Sometimes dating feels a lot like teaching:
You have to remind yourself that the other person doesn’t know what they don’t know.
You have to remember that when people get frustrated or act out, there’s usually something else going on for them.
You have to accept that they’re truly doing the best they can with the tools they know.
And, you have to know a few things yourself:
You have to offer alternative tools if the ones they’re using are causing harm.
You have to bring a deep patience that can require you to close your eyes and take a breath before saying any next thing.
And sometimes you just take a day off.
What all this has in common to me is that I need to care for myself while also showing up (and yes, sometimes “showing up” means leaving the room!).

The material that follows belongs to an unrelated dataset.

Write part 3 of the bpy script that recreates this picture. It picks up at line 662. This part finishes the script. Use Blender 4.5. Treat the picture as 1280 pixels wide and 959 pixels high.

I need to remember that this person in front of me, partner or student, is a child of G-d. I have to remember that I am a child of G-d. And, most critically, that we’re both doing the very best we can with the tools we have.
My very own frustration in a moment is the best that I can do. Another’s acting out in a moment is the best they can do.
I was at a workout class last night that ends in a “moment of stillness,” and the teacher asked us to close our eyes and send compassion to ourselves. She said that self-compassion is often the hardest quality or emotion to have. When I feel judgy of another person, when I want to change another person, when I want to run away from another person, I need to remember that this is just because I, too, need a little compassion for myself.
I’m feeling afraid, activated. I’m feeling a fear that I won’t be okay because another person is “not okay” at the moment. I’m feeling afraid that I can’t control a situation or a person, and that if I cannot do that — particularly if I cannot calm another person down — then none of us will be okay.
In this vein, I’ve been recalling a story my mom told me from about when I was seven or so. She was driving with me in the car and something happened with another driver on the highway, and she got apoplectic.
As the lore has it, I cautioned her then: “Mom, you’re too angry.”
She tells me this story, because she heard it. She heard that she was frightening her child. She heard that her reaction was outsized to the cause.
And in many ways, I think I’ve grown up feeling like I have to calm other people’s emotions. (As you can imagine, a middle-schooler has a lot of emotions!)
What strikes me this morning is to remember that what this person is seeking—student, parent, partner, other driver—is their own version of safety, by whatever means they know how.
Indeed, when I become frustrated or afraid, it’s only because I’m seeking safety by whatever means I know how — which has meant the belief that if others are not okay, then I’m not okay.
This … is not true.
There is a truth, and it is this: I am okay, despite what occurs around me.
I, of course, stand for no legitimately egregious guff, but I can allow what’s happening for someone else to soften around me instead of bowl me over. When others’ emotions bowl me over, I feel that I must dig in, I must close off, and I must push back against them.
None of that is true.
In moments of distress, there’s only one thing I must do: Remember that I am a child of G-d, that I am safe, that I am lovable exactly as I am. Just like everybody else.